Every line below that holds the string "this" should be copied out.

_Scene modeling code data_.
──────────

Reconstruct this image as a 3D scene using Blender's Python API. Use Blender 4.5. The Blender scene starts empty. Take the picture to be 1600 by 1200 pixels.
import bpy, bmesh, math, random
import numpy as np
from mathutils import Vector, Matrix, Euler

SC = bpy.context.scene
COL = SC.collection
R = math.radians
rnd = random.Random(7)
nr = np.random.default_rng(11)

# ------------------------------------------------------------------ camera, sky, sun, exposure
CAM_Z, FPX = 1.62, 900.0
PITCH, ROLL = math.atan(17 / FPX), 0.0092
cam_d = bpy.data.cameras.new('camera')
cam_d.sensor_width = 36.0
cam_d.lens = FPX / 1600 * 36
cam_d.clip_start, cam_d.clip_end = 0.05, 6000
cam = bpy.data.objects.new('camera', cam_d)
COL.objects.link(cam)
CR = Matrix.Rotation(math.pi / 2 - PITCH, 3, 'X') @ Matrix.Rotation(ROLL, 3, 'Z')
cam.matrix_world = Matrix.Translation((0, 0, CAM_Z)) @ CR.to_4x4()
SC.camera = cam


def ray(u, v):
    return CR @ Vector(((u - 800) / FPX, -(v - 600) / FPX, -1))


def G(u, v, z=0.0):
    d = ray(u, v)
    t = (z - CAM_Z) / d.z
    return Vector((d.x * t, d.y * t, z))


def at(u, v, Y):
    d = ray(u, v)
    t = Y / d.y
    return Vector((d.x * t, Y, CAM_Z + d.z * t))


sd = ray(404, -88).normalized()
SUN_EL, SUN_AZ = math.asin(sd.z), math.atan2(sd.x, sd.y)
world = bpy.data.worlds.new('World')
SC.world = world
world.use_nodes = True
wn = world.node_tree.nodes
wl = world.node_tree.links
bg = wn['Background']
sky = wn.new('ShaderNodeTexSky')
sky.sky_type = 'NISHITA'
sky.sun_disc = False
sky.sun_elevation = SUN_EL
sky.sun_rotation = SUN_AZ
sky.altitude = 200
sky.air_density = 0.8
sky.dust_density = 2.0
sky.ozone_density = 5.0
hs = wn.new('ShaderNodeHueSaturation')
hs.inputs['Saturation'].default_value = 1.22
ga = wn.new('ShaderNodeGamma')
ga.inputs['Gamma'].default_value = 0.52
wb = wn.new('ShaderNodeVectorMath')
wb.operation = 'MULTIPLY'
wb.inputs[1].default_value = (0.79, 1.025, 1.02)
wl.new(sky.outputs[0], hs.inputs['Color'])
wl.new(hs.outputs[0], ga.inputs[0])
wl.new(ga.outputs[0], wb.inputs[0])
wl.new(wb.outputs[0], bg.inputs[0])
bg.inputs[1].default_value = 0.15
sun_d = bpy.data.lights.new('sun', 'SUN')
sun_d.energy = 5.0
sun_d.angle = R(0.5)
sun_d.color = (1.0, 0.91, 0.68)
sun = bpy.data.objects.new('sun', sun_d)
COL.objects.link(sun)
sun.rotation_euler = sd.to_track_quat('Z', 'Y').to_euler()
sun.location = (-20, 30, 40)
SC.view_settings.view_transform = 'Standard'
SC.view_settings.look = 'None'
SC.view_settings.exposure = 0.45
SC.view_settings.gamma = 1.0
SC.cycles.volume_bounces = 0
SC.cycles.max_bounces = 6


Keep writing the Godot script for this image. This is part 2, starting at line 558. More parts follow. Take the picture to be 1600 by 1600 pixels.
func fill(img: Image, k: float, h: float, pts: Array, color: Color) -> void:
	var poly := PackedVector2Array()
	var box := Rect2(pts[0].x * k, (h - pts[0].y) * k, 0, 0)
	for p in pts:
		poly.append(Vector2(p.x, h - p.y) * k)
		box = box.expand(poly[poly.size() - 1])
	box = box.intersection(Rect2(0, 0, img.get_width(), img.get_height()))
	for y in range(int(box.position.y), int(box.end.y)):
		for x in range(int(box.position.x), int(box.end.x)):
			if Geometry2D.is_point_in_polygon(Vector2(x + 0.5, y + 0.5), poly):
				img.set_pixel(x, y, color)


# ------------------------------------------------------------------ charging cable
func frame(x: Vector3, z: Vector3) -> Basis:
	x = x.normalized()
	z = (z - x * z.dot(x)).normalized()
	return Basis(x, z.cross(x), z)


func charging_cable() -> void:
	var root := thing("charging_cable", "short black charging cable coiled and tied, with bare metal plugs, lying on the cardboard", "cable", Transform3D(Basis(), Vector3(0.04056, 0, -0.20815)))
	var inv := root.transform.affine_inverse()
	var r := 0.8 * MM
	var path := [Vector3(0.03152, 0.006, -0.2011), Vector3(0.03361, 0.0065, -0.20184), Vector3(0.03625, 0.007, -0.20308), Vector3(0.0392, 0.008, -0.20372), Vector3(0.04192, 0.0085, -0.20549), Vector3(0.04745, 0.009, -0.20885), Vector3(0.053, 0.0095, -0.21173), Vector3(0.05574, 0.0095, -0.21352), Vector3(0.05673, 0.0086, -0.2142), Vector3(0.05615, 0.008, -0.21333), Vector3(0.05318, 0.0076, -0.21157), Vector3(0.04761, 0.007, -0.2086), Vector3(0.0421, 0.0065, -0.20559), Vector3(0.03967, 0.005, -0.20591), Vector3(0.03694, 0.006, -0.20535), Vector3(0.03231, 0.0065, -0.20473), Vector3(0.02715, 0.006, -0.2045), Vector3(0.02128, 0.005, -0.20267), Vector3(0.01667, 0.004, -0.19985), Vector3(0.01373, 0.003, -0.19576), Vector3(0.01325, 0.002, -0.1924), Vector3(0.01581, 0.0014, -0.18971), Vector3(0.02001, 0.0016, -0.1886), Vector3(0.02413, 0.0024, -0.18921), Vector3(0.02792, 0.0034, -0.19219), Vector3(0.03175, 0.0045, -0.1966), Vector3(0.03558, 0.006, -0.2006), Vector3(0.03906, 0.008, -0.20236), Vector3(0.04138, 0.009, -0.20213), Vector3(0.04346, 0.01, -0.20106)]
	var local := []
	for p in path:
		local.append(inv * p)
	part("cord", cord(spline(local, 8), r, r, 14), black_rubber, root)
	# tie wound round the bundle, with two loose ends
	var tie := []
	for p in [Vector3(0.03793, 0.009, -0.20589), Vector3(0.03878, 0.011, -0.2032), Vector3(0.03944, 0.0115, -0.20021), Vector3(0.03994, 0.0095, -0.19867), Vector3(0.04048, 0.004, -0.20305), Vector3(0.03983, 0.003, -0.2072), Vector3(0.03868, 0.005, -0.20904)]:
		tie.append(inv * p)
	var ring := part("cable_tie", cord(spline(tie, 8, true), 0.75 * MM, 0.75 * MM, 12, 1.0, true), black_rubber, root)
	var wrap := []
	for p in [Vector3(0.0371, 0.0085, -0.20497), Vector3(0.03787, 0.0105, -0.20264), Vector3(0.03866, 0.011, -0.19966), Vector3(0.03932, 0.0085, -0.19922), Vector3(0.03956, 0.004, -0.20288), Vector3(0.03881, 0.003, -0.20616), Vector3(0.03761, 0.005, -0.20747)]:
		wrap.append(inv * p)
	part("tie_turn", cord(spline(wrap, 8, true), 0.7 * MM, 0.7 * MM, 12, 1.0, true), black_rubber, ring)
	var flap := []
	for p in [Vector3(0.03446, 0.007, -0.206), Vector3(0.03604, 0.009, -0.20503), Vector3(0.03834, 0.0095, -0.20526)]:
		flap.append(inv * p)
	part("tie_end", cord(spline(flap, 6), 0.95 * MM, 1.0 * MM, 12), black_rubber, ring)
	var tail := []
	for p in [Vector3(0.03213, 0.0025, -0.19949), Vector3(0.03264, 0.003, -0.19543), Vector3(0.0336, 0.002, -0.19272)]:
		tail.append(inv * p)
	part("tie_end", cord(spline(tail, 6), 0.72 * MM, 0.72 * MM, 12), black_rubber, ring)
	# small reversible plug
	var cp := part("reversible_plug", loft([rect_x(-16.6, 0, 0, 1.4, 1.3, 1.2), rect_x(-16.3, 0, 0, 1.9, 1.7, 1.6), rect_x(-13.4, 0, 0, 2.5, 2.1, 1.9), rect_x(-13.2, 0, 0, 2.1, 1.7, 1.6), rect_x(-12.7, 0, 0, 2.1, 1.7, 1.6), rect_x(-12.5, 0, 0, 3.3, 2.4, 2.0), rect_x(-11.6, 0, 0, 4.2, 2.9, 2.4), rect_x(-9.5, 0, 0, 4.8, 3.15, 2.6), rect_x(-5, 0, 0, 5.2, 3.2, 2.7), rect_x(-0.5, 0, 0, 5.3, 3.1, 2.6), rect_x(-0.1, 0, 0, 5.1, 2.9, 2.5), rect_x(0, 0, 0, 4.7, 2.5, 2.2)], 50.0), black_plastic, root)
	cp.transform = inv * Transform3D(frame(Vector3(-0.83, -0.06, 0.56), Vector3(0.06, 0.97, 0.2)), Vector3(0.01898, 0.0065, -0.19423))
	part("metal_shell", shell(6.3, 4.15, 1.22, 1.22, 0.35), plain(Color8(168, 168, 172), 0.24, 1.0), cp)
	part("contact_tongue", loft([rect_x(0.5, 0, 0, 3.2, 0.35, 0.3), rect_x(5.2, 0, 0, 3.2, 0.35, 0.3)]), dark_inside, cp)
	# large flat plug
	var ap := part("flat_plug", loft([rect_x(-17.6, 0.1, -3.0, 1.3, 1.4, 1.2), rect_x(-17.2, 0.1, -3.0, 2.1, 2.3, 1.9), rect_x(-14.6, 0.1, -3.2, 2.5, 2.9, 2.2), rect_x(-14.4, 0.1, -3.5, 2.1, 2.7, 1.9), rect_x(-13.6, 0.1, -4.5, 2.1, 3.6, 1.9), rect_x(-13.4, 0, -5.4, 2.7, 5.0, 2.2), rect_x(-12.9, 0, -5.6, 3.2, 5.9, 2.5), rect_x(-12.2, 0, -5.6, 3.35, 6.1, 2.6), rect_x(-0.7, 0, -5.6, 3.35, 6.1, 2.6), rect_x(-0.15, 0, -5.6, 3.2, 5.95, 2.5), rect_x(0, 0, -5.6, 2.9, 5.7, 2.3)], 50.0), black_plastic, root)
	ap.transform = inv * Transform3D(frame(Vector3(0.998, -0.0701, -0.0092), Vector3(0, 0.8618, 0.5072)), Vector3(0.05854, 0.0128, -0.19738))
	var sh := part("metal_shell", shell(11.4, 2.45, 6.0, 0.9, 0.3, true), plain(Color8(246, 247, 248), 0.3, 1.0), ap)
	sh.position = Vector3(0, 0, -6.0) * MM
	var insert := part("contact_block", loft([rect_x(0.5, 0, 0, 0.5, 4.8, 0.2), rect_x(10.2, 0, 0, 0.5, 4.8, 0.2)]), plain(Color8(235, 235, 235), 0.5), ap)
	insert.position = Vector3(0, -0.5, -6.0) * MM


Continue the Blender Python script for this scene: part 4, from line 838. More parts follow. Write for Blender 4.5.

──────────

_Expected answer_.
Reconstruct this image as a 3D scene using Blender's Python API. Use Blender 4.5. The Blender scene starts empty. Take the picture to be 1600 by 1200 pixels.
Keep writing the Godot script for this image. This is part 2, starting at line 558. More parts follow. Take the picture to be 1600 by 1600 pixels.
Continue the Blender Python script for this scene: part 4, from line 838. More parts follow. Write for Blender 4.5.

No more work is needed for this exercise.